Jelly Bellies. Pomegranate, raspberry, juicy pear, orange sherbet.

Paradox. Myself. I am such a contradiction in terms sometimes. The Incarnation. Love.


Tuesday, April 5, 2011

I don't want to be Anna. A lot of people do, apparently. But I've been there and I know it's hell. Greatness is worth nothing without love. Life is worth nothing without love.

What can save Anna? See people as beautiful. Love them. But what if you don't feel loved in return? Keep loving anyways? What if you only feel loved in ways that people can't love you? Change your desires? How? How do you educate your emotions?

Just love people and love God. Maybe I'll never really be happy. But if I love, it'll be worth it...right? Love is always worth it.

Saturday, April 2, 2011

i love Robynne Peterson so much.

that was cause Robynne told me to and i wasn't sure what else to say.

i'm not quite used to not knowing what to say. ive been told so many different things lately. about myself, about my problems, about how i should handle them. and i just don't have any answers anymore.

maybe that's a good place to be. if i can stop trying to answer my questions and let God answer them for me, that'd be best, i think. if i can stop asking other people my questions and rest in the answers God has already given me, that'd be good too.

i need to learn that i'm not being punished and i'm not going to be rewarded. it's life, not a game. and God works all things together for good, but not always for my good. or at least not for my immediate good.

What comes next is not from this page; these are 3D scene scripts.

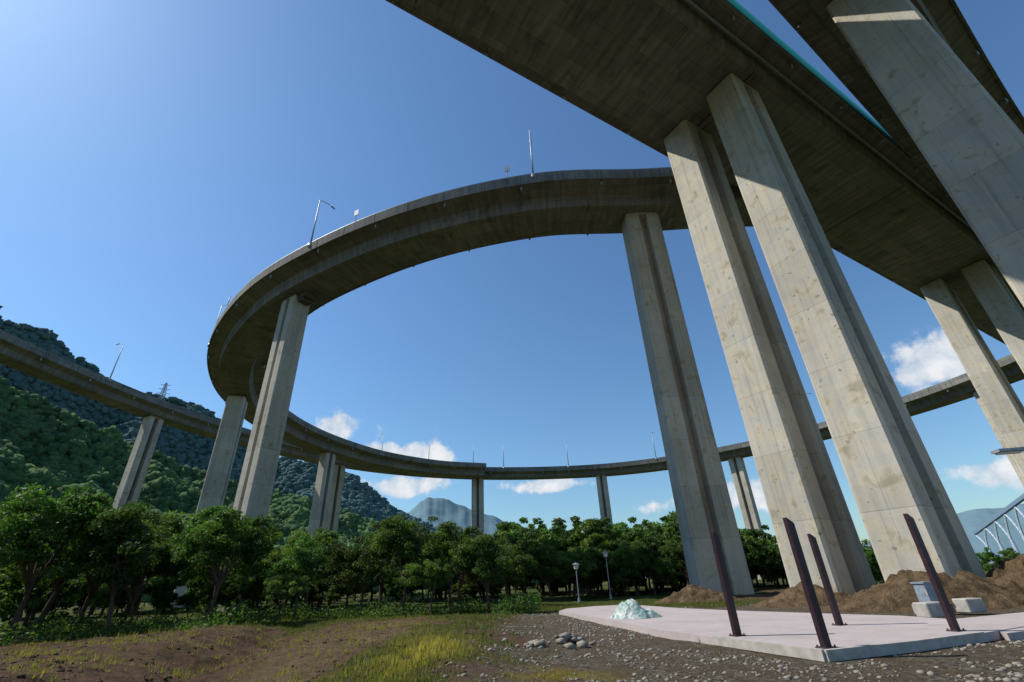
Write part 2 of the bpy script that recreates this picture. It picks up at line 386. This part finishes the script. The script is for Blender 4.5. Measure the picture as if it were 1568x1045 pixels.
b_=k.bsdf(col,1,k.math('ADD',k.math('ADD',fine,vf),k.math('MULTIPLY',mid,2)),1,.16,.08)
M_ground=m
g=mk('ground',V,F,[M_ground],smooth=True)
w=weights(V[:,0],V[:,1]); aw=g.data.attributes.new('w','FLOAT_COLOR','POINT')
aw.data.foreach_set('color',np.stack([w[0],w[1],w[2],w[3]],1).astype(np.float32).ravel())

# ------------------------------------------------------------------ hills
def hill(name,prof,R0,r_in,r_out,mat,nseed,rough,naz,nr):
    A=np.array([p[0] for p in prof]);T=np.array([p[1] for p in prof])
    az=np.linspace(A[0],A[-1],naz); rr=np.linspace(r_in,r_out,nr)
    AZ,RR=np.meshgrid(np.radians(az),rr)
    dz=np.degrees(AZ); t=sum(np.interp(dz+o,A,T) for o in(-.9,-.3,.3,.9))/4
    t=t*(1+.10*(fbm(dz*.7+nseed,dz*0+3,4)-.5))
    s=(RR-r_in)/(R0-r_in); up=np.clip(s,0,1); dn=np.clip((RR-R0)/(r_out-R0),0,1)
    pr=np.where(RR<R0,up**1.15,1-dn**1.5)
    x=RR*np.sin(AZ);y=RR*np.cos(AZ)
    n=fbm(x/(R0*.13)+nseed,y/(R0*.13),5); rid=1-np.abs(2*n-1)
    h=t*R0*pr*(1-rough*(1-rid)*np.sin(np.clip(s,0,1)*math.pi)**.5*1.3)+t*R0*.05*(fbm(x/(R0*.03),y/(R0*.03),3)-.5)
    h=np.maximum(h,-3)*sst(np.minimum(up*8,1),0,1)-1.5
    V=np.stack([x.ravel(),y.ravel(),h.ravel()],1); I=(np.arange(nr-1)[:,None]*naz+np.arange(naz-1)[None]).ravel()
    F=np.stack([I,I+1,I+1+naz,I+naz],1)[:,::-1].copy()
    o=mk(name,V,F,[mat],smooth=True,tint=np.zeros(len(V)))
    return o,(A,T),V.reshape(nr,naz,3)
nearp=[(-95,.0),(-85,.25),(-70,.35),(-60,.335),(-53,.31),(-47,.275),(-41,.235),(-35,.205),(-29,.17),(-24,.155),(-20,.14),(-15,.105),(-11,.08),(-5,.05),(2,.02)]
farp=[(-110,0),(-90,.3),(-70,.45),(-60,.44),(-53.4,.41),(-50.5,.396),(-46.8,.37),(-43,.325),(-40.8,.315),(-38,.32),(-35.5,.313),(-32,.275),(-29,.237),(-26,.225),(-24,.228),(-20.4,.215),(-17,.174),(-14.9,.147),(-12,.12),(-8,.09),(0,.03)]
h1,_,g1=hill('near_forested_hill',nearp,520,260,760,M_hill,3,.5,420,120)
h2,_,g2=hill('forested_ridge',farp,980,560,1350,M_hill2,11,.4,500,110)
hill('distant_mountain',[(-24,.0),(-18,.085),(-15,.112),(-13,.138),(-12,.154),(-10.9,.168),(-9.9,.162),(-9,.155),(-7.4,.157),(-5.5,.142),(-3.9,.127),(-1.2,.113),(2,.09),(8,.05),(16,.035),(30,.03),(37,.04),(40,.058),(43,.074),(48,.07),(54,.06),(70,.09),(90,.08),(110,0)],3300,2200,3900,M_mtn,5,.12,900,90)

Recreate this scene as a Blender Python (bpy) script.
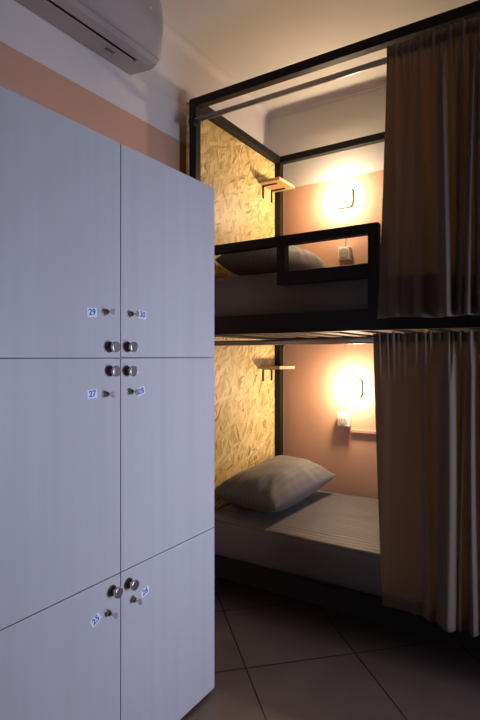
import bpy, bmesh, math, random
from mathutils import Vector, Matrix, noise
random.seed(7)
S = bpy.context.scene
for o in list(bpy.data.objects): bpy.data.objects.remove(o)
C = S.collection

# ------------------------------------------------------------------ camera, world, light, exposure
cam_d = bpy.data.cameras.new('camera'); cam = bpy.data.objects.new('camera', cam_d); C.objects.link(cam)
cam.location = (0, 0, 1.2); cam.rotation_euler = (math.radians(90), 0, math.radians(32.6))
cam_d.sensor_fit = 'VERTICAL'; cam_d.sensor_height = 36; cam_d.lens = 36 * 511 / 720
cam_d.shift_y = -3 / 720; cam_d.clip_start = 0.02
S.camera = cam
W = bpy.data.worlds.new('world'); S.world = W; W.use_nodes = True
W.node_tree.nodes['Background'].inputs[0].default_value = (0.35, 0.5, 0.9, 1)
W.node_tree.nodes['Background'].inputs[1].default_value = 0.2
def area(name, loc, rot, sx, sy, power, col):
    l = bpy.data.lights.new(name, 'AREA'); l.shape = 'RECTANGLE'; l.size = sx; l.size_y = sy
    l.energy = power; l.color = col
    o = bpy.data.objects.new(name, l); C.objects.link(o); o.location = loc; o.rotation_euler = rot
    return o
# daylight outside the window in the right wall
sun_l = area('window_daylight', (2.20, 1.55, 0.95), (0, math.radians(90), 0), 1.3, 0.7, 25, (0.63, 0.70, 0.98))
sun_l.data.spread = math.radians(80)
LAMP = 570.0
S.view_settings.view_transform = 'Standard'; S.view_settings.look = 'None'
S.view_settings.gamma = 1; S.view_settings.use_curve_mapping = False
S.view_settings.exposure = 0.0

# ------------------------------------------------------------------ materials
def new_mat(name):
    m = bpy.data.materials.new(name); m.use_nodes = True
    nt = m.node_tree; b = nt.nodes['Principled BSDF']
    return m, nt, b
def N(nt, typ, **kw):
    n = nt.nodes.new(typ)
    for k, v in kw.items(): setattr(n, k, v)
    return n
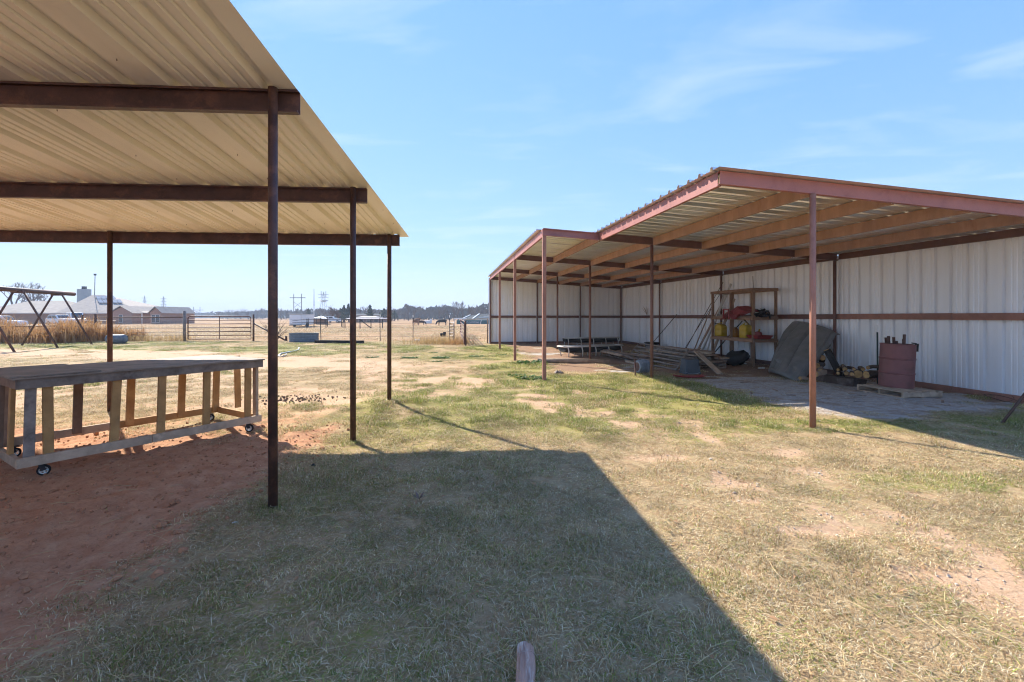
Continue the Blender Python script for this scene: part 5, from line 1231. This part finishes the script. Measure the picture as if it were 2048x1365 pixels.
def conifer(px, yt, Y, w_, lab, seed):
    rg = random.Random(seed); h = EYE - (yt - HY) * Y / FPX; e = thing('cedar_tree', lab, 'tree', V(XP(px, Y), Y, 0)); b = V(XP(px, Y), Y, 0)
    MB().tube([b - UZ * .1, b + UZ * h * .9], [.18, .04], 6).build('trunk', 'bark', e)
    m = MB()
    for k in range(900):
        f = rg.random() ** .8; z = h * (.1 + .9 * f); lay = .75 + .25 * math.sin(f * 26 + seed); rr_ = w_ * (1 - f) ** .75 * lay * rg.random() ** .45 * (1 + .3 * math.sin(seed + 3 * f)); a = rg.random() * 6.28
        c_ = b + V(math.cos(a) * rr_, math.sin(a) * rr_, z + rg.uniform(-.2, .2)); s_ = h * .045 * rg.uniform(.6, 1.4)
        d1_ = V(rg.uniform(-1, 1), rg.uniform(-1, 1), rg.uniform(-.3, .6)).normalized() * s_; d2_ = d1_.cross(V(rg.uniform(-1, 1), rg.uniform(-1, 1), 1)).normalized() * s_ * .6
        m.add([c_ - d1_, c_ + d2_, c_ + d1_, c_ - d2_], [(0, 1, 2, 3)])
    m.build('crown', 'cedar', e)
conifer(688, 612, 135, 2.6, 'dark evergreen left of the second carport post', 1); conifer(697, 609, 137, 2.9, 'taller dark evergreen behind the second carport post', 2); conifer(740, 611, 140, 2.8, 'pointed dark evergreen right of the second carport post', 3)
conifer(617, 618, 180, 2.6, 'dark evergreen between the power poles and the mast', 4); conifer(681, 618, 132, 2.4, 'small dark evergreen beside the brown tree', 5); conifer(768, 618, 150, 2.8, 'dark evergreen left of the third carport post', 6)
conifer(789, 622, 160, 3, 'low dark evergreen right of the third carport post', 8)
# far woods: one mass of twig and leaf clumps
def woods(nm, lab, segs, n, sz, mt):
    rg = random.Random(len(lab)); m = MB()
    tot = sum(abs(XP(s_[1], s_[4]) - XP(s_[0], s_[4])) for s_ in segs)
    for (x0, x1, y0, y1, Y, dp) in segs:
        k_ = int(n * abs(XP(x1, Y) - XP(x0, Y)) / tot)
        for _ in range(k_):
            f = rg.random(); px = x0 + (x1 - x0) * f; yy_ = Y + rg.random() * dp; x_ = XP(px, Y)
            top = EYE - (y0 + (y1 - y0) * f - HY) * Y / FPX; top *= .72 + .55 * float(vnoise(np.array([x_]), np.array([yy_ * .3]), 7.0, 3)[0])
            z = top * rg.random() ** .75; c_ = V(x_, yy_, z); s_ = sz * rg.uniform(.5, 1.4)
            d1_ = V(rg.uniform(-1, 1), rg.uniform(-.4, .4), rg.uniform(-1, 1.2)).normalized() * s_; d2_ = d1_.cross(V(0, 1, rg.uniform(-.5, .5))).normalized() * s_ * .45
            m.add([c_ - d1_, c_ + d2_, c_ + d1_, c_ - d2_], [(0, 1, 2, 3)])
    o = m.build(nm, mt, loc=m.v[0]); tag(o, lab, 'woods', kind='stuff')
woods('far_woods', 'hazy dark wood line along the horizon', [(-400, 300, 630, 630, 620, 60), (300, 420, 629, 627, 520, 50), (420, 560, 624, 622, 380, 40), (560, 800, 622, 622, 300, 40), (800, 1000, 615, 613, 240, 25), (1000, 2600, 622, 620, 260, 30)], 26000, 1.4, 'woods')
# bare shrub by the gate
sb = thing('bare_shrub', 'leafless shrub beside the gate post brace', 'shrub', G(545, 682)); c = G(545, 682); rg = random.Random(4); m = MB()
for k in range(16):
    a = rg.random() * 6.28; d = V(math.cos(a) * .55, math.sin(a) * .4, 1).normalized(); l_ = rg.uniform(.7, 1.5); p = c + V(rg.uniform(-.25, .25), 0, 0); e_ = p + d * l_ + V(rg.uniform(-.5, .5), 0, 0)
    m.tube([p, p.lerp(e_, .5) + V(0, 0, .08), e_], [.018, .012, .006], 4)
    for q_ in range(4):
        s_ = p.lerp(e_, rg.uniform(.4, .95)); m.tube([s_, s_ + V(rg.uniform(-.4, .4), rg.uniform(-.2, .2), rg.uniform(.05, .5))], [.009, .004], 3)
m.build('stems', 'twig', sb)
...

depression sucks. but i can beat this. losing people was my worst fear, and it's coming true. but i can overcome my fears, because perfect love casts out fear. to hold a thing loosely...its hard but good.

im tired. normally when i'm tired, i guiltily take short breaks while thinking of all i should be doing, i harass myself into powering through anyways, and mentally flagellate myself for getting tired in the first place. today, i rested. some, anyways. i didn't do anything productive until 11. i read Ecclesiastes and played some worship songs on my piano. i listened to Rachmaninoff's All-Night Vigil and watched Moulin Rouge with Robynne. when i'm tired, i'm going to sleep. when i'm emotionally spent, i'm going to journal. cause i need to learn to take care of myself, cause no one else can do that for me. i need to learn to get myself better, cause no one can make me do it. rest, space, healing.

i don't really like where i've been at these past few months, and i don't know if i can say it's a good place to be, but it's a real place. and its where i am. and it's nice to have people who can acknowledge that and then treat me like a person and not just a problem to be dealt with. some people forget i'm still a person too. some people try and pretend i don't have any problems that they're aware of. i like honesty, but i also like respect. acknowledge that i'm struggling, but that's not all of me. my problems aren't the only part of me you've ever known. but they're a real part of me. so love all of me, and i'll try to do the same. i'll do the same regardless, but still, love me in my sin, don't see me as only my sin.

and through it all, God is God and all shall be well.